Couple celebrates 5 decades with Maple Ridge Concert Band

Music has been a part of the Moss family since Ken and Noreen were children.

Ken chose the trumpet when his parents told him they wanted him to take up music.

Noreen’s mother told her to play the clarinet instead of her band teacher’s suggestion of a baritone horn – because her family already had one in the house and it was smaller and easier to lug back and forth to school.

Many decades later, the couple still play the same instruments as they celebrate 50 years as members of the Maple Ridge Concert Band on the 80th anniversary year of the band itself.

Ken and Noreen met in the band program at Burnaby Central, the community they were born and raised in.

They got married in 1974, Noreen had just turned 20 and Ken was 21, two years after graduating from high school and lived in Burnaby one more year before purchasing a house in Maple Ridge.

Then they started looking for a band to join.

Ken first played in the New Westminster Band in 1966. The trumpet was a good fit for him as he was named after an uncle who played the trumpet before he was killed in the Second World War.

“I’m still trying to play the damn thing,” he joked.

Noreen didn’t have an opportunity to play in a band until she entered Grade 8, although she did play the piano for several years before that.

In 1976 they discovered the Maple Ridge Concert Band and signed up.

By this time they had the first of their three daughters and would bring the newborn to practices with them, putting her in the back corner of the room. She would sleep through all the practices, said Noreen.

The band quickly became a regular part of their lives.

“It’s kind of a lifestyle,” said Ken.

Not only have they played in the band, the couple also helped out with the construction of the bandstand in the centre of Memorial Peace Park.

In the early 1990s, the band realized the need for a permanent outdoor concert venue when they began their summer series of Twilight Tuesday Pops in the Park concerts.

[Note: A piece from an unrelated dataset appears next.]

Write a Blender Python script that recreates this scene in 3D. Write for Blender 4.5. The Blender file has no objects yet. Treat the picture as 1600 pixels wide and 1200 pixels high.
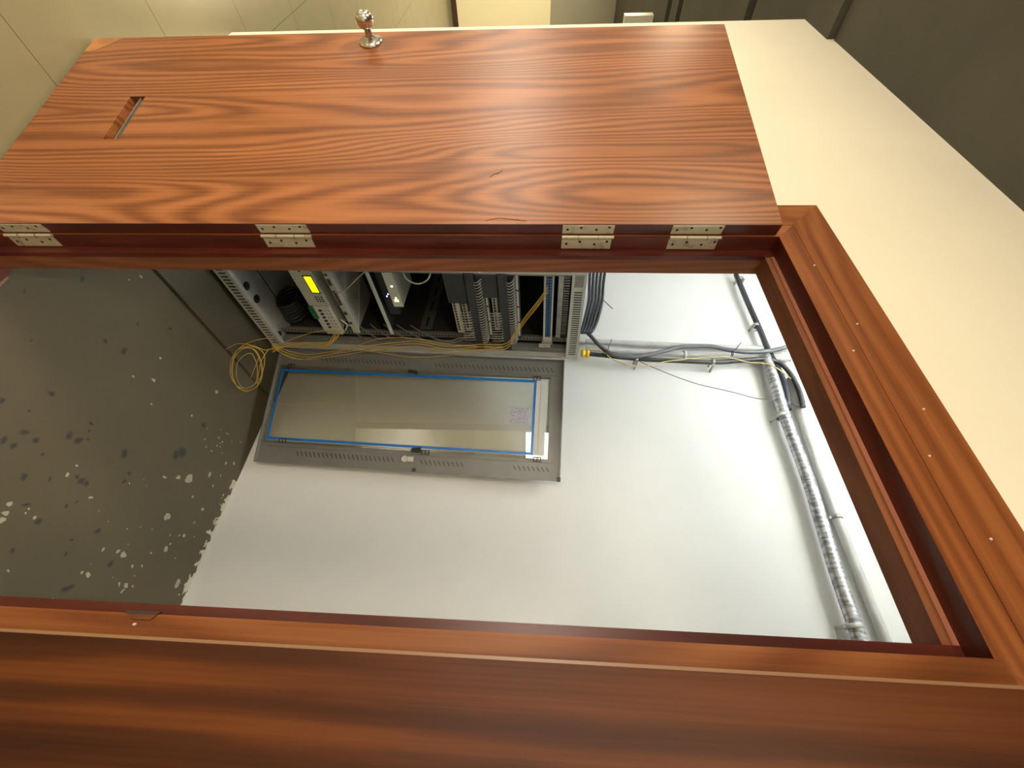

And, after extensive fundraising and hard work, they completed the bandstand in 1994 and donated it to what was then the Municipality of Maple Ridge on May 7, that same year.

Ken painted the whole bandstand structure in his garage, before the pieces were put together, including the two-by-four’s that make up the acoustic ceiling, and the green railings.

When they sold their house two years ago, he laughed that parts of his garage still had splotches of that same green paint.

Now, as senior members of the band, the current conductor Dr. John van Deursen will call them out and make examples of them, to teach the other members, who are all making the same mistakes.

Ken said he picks on him a lot – in a joking manner – because he knows Ken can take it.

“If I make a mistake, he tries to make an example of the old guy,” chuckled Ken.

“I usually have some lippy remark,” he smiled.

The Mosses say there are so many perks to joining the band, and they are hoping more young people will consider joining.

They both enjoy the trips the group takes and the retreats.

Last year, they travelled to Vancouver Island and played with the Parksville band – which is conducted by Ed Dumas, who was the conductor of the Maple Ridge Concert Band for decades before he moved to the Island.

Another year they went on a retreat to Loon Lake in Maple Ridge where they participated in musical workshops and worked with a guest conductor.

“It’s a really good group of people,” said Noreen. “And we’re there because we want to be there.”

“It’s just rewarding to play something well,” said Ken.

If you ask them what their favourite piece is to play, they can tell you what they don’t like.

“Hootenanny,” the couple laughed.

“We’ve played it for so many years, you kind of go, ‘ohhhh, again’,” said Noreen.

However, she said, the audience always loves the tune, and the band gets enjoyment from the crowds liking the music.

The band is learning new material all the time.

Noreen’s favourite composer is Frank Ticheli.

“He’ll take a tune and arrange it so that it’s absolutely beautiful,” she said.

She also enjoys Canadian composer Robert Buckley.

Ken enjoys playing the “Poet and Peasant Overture” by Austrian composer Franz von Suppe, which they only started rehearsing at the beginning of this year.

The couple say they need more young people in the band.

“We are an aging group, and we do have some younger people in it, but not very many,” Noreen noted.

There are three levels in the concert band: the ABC or All Beginners Concert Band; the Intermediate Concert Band; and the Maple Ridge Concert Band or the Performance Band.

Anyone can join, no experience is necessary.

All three bands rehearse at Westview Secondary, at 20905 Wicklund Ave., in Maple Ridge.